Bagram Airmen move Army Force Provider camps

  • Published
  • By Staff Sgt. Kevin Tomko
  • 455th Air Expeditionary Wing Public Affairs
A familiar sight at this Afghanistan airfield involves American C-17 Globemaster IIIs landing and maneuvering as Russian-built IL-76 cargo aircraft taxies for departure. While one aircraft is being unloaded, another is waiting next in line to take off while another prepares to land.

Airmen from one squadron here work around the clock in 12-hour shifts seven days a week to keep the cargo moving at Bagram Air Base.

In early April, Airmen of the 455th Expeditionary Logistics Readiness Squadron had the task of not only handling their normal work loads, but also expediting a new camp system the Army uses, called Force Provider.

Force Provider is a process of building camps using a type of modular construction and shipping everything in containers.

"Basically they are canned camps," said Senior Master Sgt. James Shay, the aerial port superintendent. "They have different modules. Everything is in them. They have dining facilities, laundry, latrines and billeting."

The camps are shipped in 8-foot containers designed to be handled easily. They can be trucked or airdropped to remote locations.

"The main purpose of the camps is transitional housing where you can put them up fast and take them down fast," said Franklin Hinton, a member of the technical assistance team for Force Provider. "The camps that were just unloaded here take about two weeks to build. We're building seven of these camps in Iraq right now."

To handle the added task of moving these Force Provider containers, squadron Airmen used certain methods to save time and manpower.

One way to save time was to line up two 60K aircraft cargo loaders back to back when unloading the IL-76.

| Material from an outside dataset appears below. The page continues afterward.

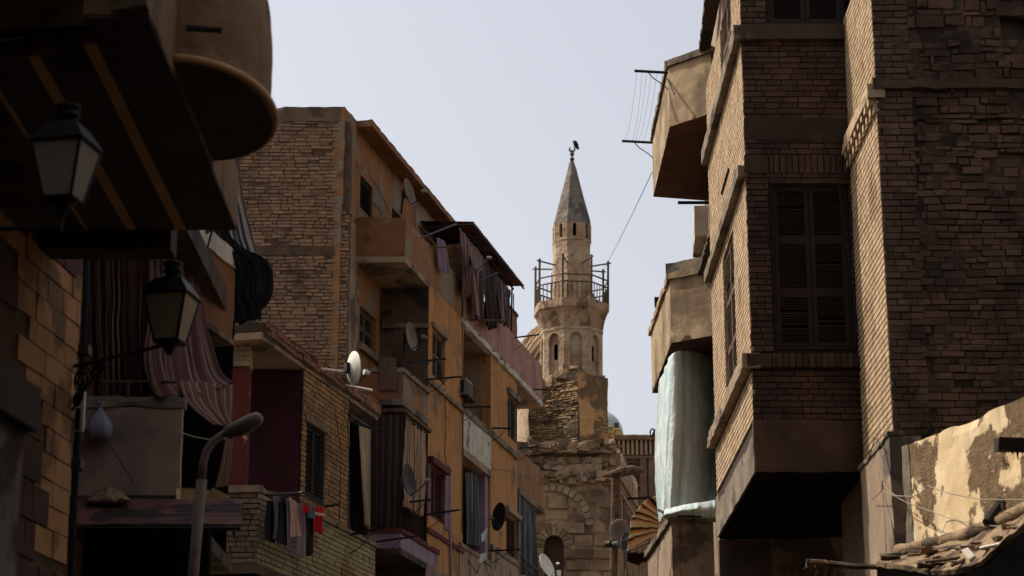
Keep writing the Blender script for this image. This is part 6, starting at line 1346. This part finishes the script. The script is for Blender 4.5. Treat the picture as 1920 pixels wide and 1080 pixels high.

"We park them back to back behind the IL-76 because this cargo plane holds nine containers. Six containers go on the first K-loader and three go on the second," said Chief Master Sgt. Edward Ratka, the superintendent of the 455th ELRS. "Instead of driving each K-loader up to the plane separately, we park them back to back, line them up and unload it all at once."

The aerial port easily broke Bagram AB's record for handling cargo in a single week -- surpassing the previous record midway through the week, Chief Ratka said.

"I'm really proud of our people for what they have done on this rotation" said Chief Ratka. "We unloaded 360 of these containers last week, and that's in addition to our normal work load."